How To Cut the Cost Of Raising a Child
Learn to be sensible when you bring children into the world. Who knows, maybe eight won’t be enough.
Instructions
- Step 1: Avoid overspending at holidays and for birthdays. They don’t need and usually don’t use all the extra toys.
- TIP: Model the same frugal habits you expect your child to understand.
- Step 2: Save gas on family trips by using a manual transmission and cruise control. Driving less than 55 miles per hour will result in better mileage, and the kids will learn from the good example.
- FACT: By 2007, American families on average spent $200,000 per child from birth to age 17, according to a U.S. Department of Agriculture report.

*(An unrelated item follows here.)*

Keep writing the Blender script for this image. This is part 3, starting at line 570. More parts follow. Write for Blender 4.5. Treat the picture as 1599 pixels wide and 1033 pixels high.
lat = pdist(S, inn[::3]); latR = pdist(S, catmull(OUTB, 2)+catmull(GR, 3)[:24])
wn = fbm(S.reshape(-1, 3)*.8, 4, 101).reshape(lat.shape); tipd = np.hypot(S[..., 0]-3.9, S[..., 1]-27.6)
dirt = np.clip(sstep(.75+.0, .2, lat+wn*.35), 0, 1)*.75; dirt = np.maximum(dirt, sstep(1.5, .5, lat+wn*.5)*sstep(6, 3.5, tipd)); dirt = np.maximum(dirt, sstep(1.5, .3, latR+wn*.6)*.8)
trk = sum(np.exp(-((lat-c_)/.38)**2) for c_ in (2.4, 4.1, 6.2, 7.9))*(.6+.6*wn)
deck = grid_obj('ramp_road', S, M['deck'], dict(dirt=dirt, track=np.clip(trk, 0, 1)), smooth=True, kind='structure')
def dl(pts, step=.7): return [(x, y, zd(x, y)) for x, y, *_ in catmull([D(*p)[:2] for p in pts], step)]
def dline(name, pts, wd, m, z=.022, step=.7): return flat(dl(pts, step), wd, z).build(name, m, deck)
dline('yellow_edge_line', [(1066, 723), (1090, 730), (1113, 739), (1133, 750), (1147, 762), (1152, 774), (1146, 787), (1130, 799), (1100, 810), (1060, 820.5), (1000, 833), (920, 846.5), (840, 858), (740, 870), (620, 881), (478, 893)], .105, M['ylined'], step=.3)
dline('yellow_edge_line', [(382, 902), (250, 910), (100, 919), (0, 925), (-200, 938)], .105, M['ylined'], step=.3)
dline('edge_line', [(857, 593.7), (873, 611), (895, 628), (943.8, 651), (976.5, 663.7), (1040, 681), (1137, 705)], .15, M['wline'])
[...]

That figure jumped to $291,000 for middle-income earners the next year.
- Step 3: Save on professional daycare and babysitters by networking with friends and neighbors, or by getting help from grandparents and siblings.
- Step 4: Purchase pre-owned furnishings for the children’s rooms. Now that families are smaller, "almost new" cribs, strollers, and car seats abound at yard sales.
- Step 5: Maintain a tight food budget, shopping with coupons. Look for fresh produce – the less processed food is, the less it generally costs.
- Step 6: Use cloth diapers instead of disposables. You will save tons of cash, help the environment, and learn to control your gag reflex.
- TIP: Anything saved can be directed to a fund for education.
- Step 7: Use hand-me-down clothes. If they complain, tell them Superman or Hannah Montana wore them when they were little.
- Step 8: Buy a modest home. Your kids might have to share a room, like you did, and they might not have their own TV and video complex inviting isolation, but the family will interact more.